Here's the gist of what I recall:
  • Every approved and every failed drive is extensively tested for months in the exact model NAS it is listed for and at the FW level designated in the listing for endurance, responsiveness, reliability, etc., including current flow tolerances at the register levels, etc., etc. It's mind-numbingly exhaustive.
  • Approved drives are approved only at the Brand, Model, and FW level listed. The FW level is considered "squishy" and if your FW level is off but the drive is otherwise approved as to Brand, Model, Type and Capacity, they won't beat you up over it for support.
  • They will support the NAS, even using unapproved drives, but if the drives are not approved they will not provide support for things that directly involve the drives-proper, only those things that are DSM-related, Synology-packages related, and NAS hardware-related, excluding drives.
  • Synology-branded drives have further considerations, to wit:
    • Custom FW for the device
    • Ability to flash the FW from DSM
    • Full support including advance shipped RMA devices
Depending on your situation, I can see the full spectrum from using any old drive to using only Synology branded drives as each use case is different. In our case during the initial setups I was working under severe budget and time constraints. Because our systems are used in active environments, and gratis the Samsung 970 evo's catastrophic failures, I've since been granted budgetary flex and orders all future deployments will carry branded drives.

The "approved list" has it's raison d'être, as do the Synology-branded drives, and it's really quite predictable and predictably mundane. (But it is more fun to infer nefarious intentions!)
I use 2x WD Red SN700 nvme drives in my DS923+.
At the begining one as a volune and the other as read cache. To be honest, after a few months still I couldn't find any serious (noticeable) improvement on my use case so I switched the second drive to storage volume too.
Ours run all-SSD drives, so no benefit in NVMe drives nor cache. It's overkill for our situation as it exists today (Gb LAN's) but brings other benefits in durability, sound levels (v.important for us), and e-consumption.
The "approved list" has it's raison d'être, as do the Synology-branded drives, and it's really quite predictable and predictably mundane. (But it is more fun to infer nefarious intentions!)
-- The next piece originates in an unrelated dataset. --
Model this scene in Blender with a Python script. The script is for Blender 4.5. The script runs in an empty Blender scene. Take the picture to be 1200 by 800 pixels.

Sure. But Synology does not list any third-party options for NVMe drives on the DS923+. As stated previously, there is apparently legitimate reason for this, for cases where the NVMe's are being used as volume(s). But it's also been stated in both Synology and third-party literature that third-party drives can work when NVMe's are used for cache only. They just aren't testing/listing them, anymore.
Been searching, and not really finding any good list out of there for which NVMe M.2's have power loss protection (PLP), versus not. Plenty of compatibility info for NVMe's with various Synology DS's, but PLP is pretty much always ignored in these articles and lists.